**TO DO**. Transcribe the listing below from its opening line up to and including the line that contains "cam_d.shift_y = -62.0/2000;"; reproduce nothing else.

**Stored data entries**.

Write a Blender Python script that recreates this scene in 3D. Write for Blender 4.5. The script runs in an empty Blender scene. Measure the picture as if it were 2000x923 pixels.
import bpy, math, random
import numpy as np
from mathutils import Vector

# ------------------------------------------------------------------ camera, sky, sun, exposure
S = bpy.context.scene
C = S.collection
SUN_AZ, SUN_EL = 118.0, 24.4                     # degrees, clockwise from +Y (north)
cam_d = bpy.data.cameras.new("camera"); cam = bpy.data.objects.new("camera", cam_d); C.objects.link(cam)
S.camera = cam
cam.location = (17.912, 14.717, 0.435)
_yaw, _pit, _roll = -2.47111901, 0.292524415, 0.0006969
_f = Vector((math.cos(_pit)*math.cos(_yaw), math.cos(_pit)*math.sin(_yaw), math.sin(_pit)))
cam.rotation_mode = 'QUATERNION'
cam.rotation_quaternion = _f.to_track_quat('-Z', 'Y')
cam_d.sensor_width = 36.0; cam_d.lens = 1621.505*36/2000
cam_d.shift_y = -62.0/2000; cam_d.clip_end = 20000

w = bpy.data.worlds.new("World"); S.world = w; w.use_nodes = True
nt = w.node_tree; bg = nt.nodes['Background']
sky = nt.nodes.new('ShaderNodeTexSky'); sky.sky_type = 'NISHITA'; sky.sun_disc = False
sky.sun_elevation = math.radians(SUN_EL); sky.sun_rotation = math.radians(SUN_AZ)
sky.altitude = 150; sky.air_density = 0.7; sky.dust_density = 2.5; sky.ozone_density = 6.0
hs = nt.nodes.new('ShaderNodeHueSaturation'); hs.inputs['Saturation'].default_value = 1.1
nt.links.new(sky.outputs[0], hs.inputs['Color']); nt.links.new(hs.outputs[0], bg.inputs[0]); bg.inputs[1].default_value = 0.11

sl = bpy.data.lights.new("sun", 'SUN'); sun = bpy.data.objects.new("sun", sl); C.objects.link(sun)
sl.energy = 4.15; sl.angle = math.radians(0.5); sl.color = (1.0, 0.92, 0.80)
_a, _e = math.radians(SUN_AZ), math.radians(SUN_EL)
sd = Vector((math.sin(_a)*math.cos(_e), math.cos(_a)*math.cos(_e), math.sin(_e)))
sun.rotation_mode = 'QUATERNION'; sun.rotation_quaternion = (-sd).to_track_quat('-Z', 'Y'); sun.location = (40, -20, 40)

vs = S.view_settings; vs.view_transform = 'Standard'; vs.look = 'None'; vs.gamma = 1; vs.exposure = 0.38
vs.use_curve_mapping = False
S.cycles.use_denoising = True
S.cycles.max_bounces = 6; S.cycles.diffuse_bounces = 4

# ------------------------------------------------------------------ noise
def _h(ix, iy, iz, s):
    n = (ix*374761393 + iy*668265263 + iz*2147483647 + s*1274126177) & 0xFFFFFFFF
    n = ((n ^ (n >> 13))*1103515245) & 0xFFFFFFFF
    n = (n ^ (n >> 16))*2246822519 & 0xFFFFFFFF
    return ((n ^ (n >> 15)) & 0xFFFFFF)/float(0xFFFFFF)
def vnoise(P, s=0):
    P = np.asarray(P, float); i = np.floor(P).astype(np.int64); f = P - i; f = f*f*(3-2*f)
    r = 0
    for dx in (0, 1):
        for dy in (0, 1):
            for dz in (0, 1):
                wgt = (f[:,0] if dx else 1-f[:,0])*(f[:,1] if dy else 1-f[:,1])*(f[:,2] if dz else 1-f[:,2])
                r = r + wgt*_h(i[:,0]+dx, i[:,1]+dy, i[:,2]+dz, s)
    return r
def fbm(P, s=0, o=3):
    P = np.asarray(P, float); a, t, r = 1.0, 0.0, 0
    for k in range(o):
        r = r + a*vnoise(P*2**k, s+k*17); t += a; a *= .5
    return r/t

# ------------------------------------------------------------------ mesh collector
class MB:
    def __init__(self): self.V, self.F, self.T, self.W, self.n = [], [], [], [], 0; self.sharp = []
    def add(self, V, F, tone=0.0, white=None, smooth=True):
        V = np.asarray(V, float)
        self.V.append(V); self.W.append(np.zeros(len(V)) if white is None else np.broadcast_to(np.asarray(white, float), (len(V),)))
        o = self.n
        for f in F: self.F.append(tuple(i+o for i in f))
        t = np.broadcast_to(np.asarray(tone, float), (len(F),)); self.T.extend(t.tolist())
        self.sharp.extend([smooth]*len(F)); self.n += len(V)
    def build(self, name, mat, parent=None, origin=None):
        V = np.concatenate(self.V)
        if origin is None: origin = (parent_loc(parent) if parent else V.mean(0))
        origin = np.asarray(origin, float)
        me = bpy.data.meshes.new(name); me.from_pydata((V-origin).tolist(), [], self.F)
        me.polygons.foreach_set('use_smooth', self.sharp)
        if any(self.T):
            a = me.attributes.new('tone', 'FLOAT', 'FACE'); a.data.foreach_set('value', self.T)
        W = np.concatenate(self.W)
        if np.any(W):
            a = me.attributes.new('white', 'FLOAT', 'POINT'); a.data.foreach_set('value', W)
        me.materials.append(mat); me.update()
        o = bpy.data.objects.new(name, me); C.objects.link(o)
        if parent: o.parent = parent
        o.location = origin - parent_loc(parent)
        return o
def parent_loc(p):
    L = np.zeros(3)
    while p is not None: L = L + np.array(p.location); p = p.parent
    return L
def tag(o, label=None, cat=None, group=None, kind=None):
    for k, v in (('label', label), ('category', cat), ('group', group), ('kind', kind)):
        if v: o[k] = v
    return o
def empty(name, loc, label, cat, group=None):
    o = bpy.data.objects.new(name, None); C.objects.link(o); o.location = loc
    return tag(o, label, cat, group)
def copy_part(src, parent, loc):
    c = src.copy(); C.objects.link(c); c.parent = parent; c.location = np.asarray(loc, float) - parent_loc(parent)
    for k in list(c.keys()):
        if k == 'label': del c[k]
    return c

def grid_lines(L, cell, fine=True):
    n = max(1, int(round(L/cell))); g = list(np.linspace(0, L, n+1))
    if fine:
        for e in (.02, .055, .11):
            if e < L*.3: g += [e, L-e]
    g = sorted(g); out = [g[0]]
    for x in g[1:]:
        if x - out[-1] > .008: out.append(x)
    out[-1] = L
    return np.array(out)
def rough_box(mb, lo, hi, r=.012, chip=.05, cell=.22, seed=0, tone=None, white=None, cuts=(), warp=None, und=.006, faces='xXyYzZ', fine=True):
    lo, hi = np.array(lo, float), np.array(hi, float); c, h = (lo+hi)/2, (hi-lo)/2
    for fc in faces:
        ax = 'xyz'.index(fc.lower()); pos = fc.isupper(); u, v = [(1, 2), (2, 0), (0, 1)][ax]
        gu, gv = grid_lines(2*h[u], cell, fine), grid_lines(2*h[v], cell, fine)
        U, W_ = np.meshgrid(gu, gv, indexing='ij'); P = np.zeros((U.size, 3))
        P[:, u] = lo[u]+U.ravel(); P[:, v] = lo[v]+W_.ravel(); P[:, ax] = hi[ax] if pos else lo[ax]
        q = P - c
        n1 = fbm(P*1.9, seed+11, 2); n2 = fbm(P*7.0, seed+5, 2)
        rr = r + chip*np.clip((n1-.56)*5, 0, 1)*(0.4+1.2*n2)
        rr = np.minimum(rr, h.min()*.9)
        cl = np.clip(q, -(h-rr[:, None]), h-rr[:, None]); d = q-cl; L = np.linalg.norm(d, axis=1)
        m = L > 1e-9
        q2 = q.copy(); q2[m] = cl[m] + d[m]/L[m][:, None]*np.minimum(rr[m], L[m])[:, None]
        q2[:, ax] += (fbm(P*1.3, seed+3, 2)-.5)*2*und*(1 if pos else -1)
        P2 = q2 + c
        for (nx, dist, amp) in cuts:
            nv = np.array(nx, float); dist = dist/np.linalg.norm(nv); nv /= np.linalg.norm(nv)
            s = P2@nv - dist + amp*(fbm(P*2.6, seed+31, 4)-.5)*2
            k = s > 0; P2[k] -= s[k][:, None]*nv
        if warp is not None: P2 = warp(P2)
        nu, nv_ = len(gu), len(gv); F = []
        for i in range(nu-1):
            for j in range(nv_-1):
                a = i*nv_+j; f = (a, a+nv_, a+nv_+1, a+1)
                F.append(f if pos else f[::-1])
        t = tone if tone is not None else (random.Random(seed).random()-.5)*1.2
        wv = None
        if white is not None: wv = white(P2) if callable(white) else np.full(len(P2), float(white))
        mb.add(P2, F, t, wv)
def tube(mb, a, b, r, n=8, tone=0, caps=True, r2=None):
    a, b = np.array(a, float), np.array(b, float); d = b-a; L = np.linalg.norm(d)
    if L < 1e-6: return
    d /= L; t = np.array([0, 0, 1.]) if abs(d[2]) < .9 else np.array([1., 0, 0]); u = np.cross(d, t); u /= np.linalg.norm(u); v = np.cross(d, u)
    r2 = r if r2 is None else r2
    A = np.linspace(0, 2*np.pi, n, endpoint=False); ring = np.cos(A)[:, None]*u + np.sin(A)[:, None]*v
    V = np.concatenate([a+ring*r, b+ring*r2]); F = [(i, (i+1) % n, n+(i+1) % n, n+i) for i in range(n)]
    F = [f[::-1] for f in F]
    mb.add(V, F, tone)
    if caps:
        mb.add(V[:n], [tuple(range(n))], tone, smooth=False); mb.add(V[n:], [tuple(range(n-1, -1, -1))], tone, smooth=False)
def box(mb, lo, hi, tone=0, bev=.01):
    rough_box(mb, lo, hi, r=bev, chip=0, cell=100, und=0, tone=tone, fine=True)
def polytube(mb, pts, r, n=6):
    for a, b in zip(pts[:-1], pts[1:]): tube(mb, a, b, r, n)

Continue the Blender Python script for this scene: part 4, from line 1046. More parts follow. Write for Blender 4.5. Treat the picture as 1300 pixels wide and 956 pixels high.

**OUTPUT OF THE EXERCISE**.
Write a Blender Python script that recreates this scene in 3D. Write for Blender 4.5. The script runs in an empty Blender scene. Measure the picture as if it were 2000x923 pixels.
import bpy, math, random
import numpy as np
from mathutils import Vector

# ------------------------------------------------------------------ camera, sky, sun, exposure
S = bpy.context.scene
C = S.collection
SUN_AZ, SUN_EL = 118.0, 24.4                     # degrees, clockwise from +Y (north)
cam_d = bpy.data.cameras.new("camera"); cam = bpy.data.objects.new("camera", cam_d); C.objects.link(cam)
S.camera = cam
cam.location = (17.912, 14.717, 0.435)
_yaw, _pit, _roll = -2.47111901, 0.292524415, 0.0006969
_f = Vector((math.cos(_pit)*math.cos(_yaw), math.cos(_pit)*math.sin(_yaw), math.sin(_pit)))
cam.rotation_mode = 'QUATERNION'
cam.rotation_quaternion = _f.to_track_quat('-Z', 'Y')
cam_d.sensor_width = 36.0; cam_d.lens = 1621.505*36/2000
cam_d.shift_y = -62.0/2000; cam_d.clip_end = 20000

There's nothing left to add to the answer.